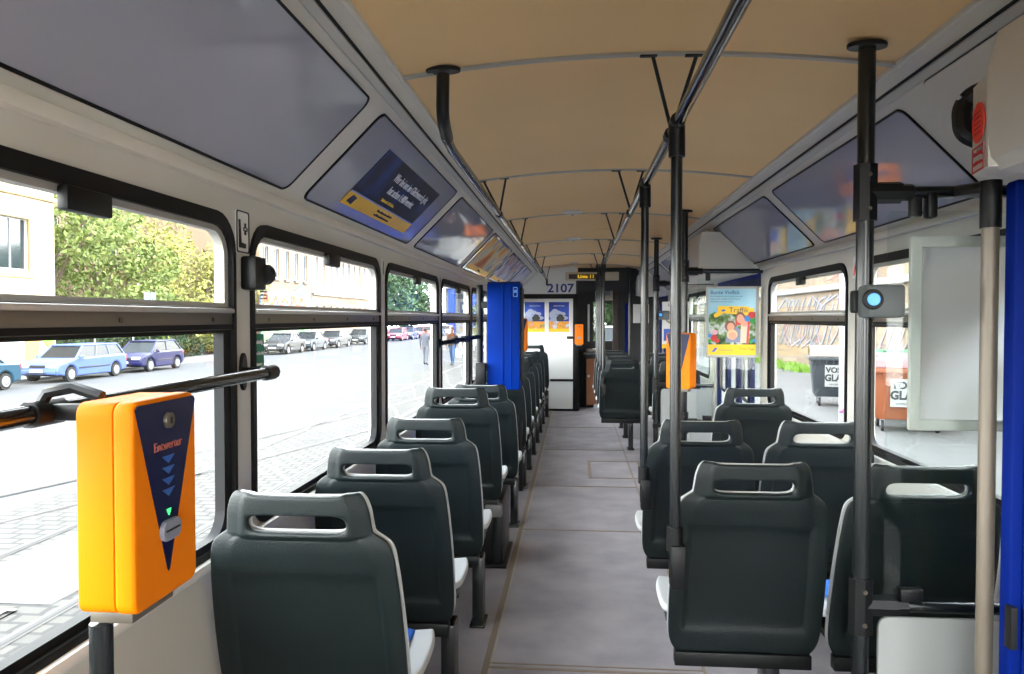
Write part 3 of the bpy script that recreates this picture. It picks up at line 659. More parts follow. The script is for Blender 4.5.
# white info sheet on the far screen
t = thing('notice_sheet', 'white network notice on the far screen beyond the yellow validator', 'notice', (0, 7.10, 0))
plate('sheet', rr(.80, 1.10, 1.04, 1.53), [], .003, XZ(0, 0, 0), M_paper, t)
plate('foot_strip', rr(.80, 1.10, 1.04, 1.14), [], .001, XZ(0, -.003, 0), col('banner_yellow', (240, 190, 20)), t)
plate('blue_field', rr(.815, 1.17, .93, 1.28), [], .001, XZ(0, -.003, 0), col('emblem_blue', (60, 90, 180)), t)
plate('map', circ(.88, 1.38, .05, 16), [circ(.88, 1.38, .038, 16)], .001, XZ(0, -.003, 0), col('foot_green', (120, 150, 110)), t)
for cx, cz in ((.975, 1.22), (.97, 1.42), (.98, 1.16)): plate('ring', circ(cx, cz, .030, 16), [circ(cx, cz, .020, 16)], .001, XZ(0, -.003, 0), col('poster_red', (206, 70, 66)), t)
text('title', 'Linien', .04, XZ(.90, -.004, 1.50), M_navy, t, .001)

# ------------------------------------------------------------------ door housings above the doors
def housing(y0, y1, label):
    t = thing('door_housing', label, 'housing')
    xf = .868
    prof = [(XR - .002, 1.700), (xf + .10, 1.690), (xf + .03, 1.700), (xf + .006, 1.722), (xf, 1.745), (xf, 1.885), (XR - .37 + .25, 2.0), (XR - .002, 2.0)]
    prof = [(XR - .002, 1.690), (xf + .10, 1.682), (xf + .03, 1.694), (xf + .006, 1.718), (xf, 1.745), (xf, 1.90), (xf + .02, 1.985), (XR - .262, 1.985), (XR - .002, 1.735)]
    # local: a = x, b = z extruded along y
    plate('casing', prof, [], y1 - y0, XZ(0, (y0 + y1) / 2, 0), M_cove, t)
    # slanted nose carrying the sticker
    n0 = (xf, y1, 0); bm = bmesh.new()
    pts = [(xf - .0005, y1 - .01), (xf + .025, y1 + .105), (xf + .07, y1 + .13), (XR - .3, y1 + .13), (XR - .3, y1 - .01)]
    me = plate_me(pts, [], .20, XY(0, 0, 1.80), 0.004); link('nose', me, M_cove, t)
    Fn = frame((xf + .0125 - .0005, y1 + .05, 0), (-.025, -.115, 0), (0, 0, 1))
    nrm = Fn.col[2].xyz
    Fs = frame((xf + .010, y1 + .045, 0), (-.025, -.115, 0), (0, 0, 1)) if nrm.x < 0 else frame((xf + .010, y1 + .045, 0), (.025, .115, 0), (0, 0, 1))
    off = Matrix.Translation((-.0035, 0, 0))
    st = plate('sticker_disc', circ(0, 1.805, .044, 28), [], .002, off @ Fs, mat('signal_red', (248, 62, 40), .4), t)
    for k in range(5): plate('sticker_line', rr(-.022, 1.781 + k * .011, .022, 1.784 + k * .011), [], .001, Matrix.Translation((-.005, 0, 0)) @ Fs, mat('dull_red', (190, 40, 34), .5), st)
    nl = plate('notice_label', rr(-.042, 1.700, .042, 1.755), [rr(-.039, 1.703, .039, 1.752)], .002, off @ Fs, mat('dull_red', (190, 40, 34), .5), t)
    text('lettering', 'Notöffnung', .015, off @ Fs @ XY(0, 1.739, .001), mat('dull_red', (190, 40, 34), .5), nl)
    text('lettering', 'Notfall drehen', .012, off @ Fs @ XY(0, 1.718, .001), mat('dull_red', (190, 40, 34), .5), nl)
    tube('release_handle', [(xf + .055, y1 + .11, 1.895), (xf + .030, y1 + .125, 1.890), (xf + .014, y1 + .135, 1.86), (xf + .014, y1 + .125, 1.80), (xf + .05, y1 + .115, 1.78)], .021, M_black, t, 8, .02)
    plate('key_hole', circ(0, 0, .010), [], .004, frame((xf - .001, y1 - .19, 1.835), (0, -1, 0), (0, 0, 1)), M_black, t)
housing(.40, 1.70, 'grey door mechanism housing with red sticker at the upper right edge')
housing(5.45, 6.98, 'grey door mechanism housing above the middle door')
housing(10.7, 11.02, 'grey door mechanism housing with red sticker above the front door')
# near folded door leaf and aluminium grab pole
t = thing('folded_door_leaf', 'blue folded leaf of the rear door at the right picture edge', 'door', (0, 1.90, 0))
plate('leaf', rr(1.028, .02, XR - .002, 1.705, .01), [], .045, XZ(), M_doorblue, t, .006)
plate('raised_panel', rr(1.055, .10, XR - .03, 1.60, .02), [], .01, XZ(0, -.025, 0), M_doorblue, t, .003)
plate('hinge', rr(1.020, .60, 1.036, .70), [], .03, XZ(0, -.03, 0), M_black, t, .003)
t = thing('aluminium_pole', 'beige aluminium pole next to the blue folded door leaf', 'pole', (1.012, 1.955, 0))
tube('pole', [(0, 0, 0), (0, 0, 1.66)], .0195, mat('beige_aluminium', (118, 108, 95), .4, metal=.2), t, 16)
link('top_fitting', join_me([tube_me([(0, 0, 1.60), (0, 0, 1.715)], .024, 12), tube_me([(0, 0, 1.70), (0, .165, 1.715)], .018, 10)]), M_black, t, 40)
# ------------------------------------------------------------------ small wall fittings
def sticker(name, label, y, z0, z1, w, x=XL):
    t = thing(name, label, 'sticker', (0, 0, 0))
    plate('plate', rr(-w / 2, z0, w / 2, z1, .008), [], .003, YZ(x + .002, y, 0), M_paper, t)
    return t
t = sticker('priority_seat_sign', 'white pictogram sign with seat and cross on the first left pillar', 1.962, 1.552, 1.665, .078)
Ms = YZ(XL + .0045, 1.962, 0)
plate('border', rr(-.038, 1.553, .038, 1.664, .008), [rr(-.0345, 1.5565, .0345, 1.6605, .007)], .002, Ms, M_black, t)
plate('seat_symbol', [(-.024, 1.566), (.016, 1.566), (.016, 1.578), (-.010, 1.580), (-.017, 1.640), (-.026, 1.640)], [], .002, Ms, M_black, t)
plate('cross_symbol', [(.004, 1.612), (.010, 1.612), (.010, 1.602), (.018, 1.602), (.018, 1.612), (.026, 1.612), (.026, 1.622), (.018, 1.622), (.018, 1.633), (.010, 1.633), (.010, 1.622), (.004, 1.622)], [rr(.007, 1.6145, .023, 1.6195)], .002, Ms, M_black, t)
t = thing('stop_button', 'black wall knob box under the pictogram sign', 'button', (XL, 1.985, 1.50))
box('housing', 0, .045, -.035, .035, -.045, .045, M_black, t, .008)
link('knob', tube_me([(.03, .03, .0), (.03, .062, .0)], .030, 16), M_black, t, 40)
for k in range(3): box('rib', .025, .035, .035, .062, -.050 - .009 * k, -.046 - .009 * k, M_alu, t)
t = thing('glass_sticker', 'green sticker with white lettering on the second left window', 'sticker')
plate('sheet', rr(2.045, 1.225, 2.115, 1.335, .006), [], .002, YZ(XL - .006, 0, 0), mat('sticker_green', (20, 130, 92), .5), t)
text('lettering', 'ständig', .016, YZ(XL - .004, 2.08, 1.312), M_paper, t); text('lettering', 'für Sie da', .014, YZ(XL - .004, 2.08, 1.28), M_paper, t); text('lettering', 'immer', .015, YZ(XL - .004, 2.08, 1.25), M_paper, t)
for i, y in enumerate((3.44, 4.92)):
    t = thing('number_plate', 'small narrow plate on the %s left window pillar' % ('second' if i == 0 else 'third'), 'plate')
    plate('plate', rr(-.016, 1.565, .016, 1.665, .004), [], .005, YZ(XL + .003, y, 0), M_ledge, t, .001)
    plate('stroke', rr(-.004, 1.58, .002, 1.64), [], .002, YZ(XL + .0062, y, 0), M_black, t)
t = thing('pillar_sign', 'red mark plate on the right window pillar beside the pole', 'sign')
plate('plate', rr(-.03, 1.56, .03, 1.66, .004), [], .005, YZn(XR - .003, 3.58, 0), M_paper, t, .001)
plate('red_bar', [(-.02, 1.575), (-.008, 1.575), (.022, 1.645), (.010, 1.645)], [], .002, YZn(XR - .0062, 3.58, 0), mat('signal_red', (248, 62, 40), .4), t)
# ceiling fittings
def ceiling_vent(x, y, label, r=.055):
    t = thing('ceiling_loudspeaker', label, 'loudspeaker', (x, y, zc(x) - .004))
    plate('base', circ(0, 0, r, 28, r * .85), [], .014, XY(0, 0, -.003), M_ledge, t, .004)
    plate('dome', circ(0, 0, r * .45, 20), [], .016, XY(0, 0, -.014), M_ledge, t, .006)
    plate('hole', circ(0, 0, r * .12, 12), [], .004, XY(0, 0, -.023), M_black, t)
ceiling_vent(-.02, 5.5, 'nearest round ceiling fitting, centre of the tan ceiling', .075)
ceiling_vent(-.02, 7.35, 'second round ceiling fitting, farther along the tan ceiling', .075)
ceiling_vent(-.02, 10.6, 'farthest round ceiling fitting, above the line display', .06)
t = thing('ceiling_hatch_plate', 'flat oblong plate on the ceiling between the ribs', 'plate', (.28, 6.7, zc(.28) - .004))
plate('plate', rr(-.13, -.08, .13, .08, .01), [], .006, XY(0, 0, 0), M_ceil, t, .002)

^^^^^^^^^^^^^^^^

* WHAT IS BEING ASKED: Leave the pictures out and reproduce exactly the lines from the top of the listing above through the line with "M_navy, t, .001)".

* WORKED ANSWER:
Write part 3 of the bpy script that recreates this picture. It picks up at line 659. More parts follow. The script is for Blender 4.5.
# white info sheet on the far screen
t = thing('notice_sheet', 'white network notice on the far screen beyond the yellow validator', 'notice', (0, 7.10, 0))
plate('sheet', rr(.80, 1.10, 1.04, 1.53), [], .003, XZ(0, 0, 0), M_paper, t)
plate('foot_strip', rr(.80, 1.10, 1.04, 1.14), [], .001, XZ(0, -.003, 0), col('banner_yellow', (240, 190, 20)), t)
plate('blue_field', rr(.815, 1.17, .93, 1.28), [], .001, XZ(0, -.003, 0), col('emblem_blue', (60, 90, 180)), t)
plate('map', circ(.88, 1.38, .05, 16), [circ(.88, 1.38, .038, 16)], .001, XZ(0, -.003, 0), col('foot_green', (120, 150, 110)), t)
for cx, cz in ((.975, 1.22), (.97, 1.42), (.98, 1.16)): plate('ring', circ(cx, cz, .030, 16), [circ(cx, cz, .020, 16)], .001, XZ(0, -.003, 0), col('poster_red', (206, 70, 66)), t)
text('title', 'Linien', .04, XZ(.90, -.004, 1.50), M_navy, t, .001)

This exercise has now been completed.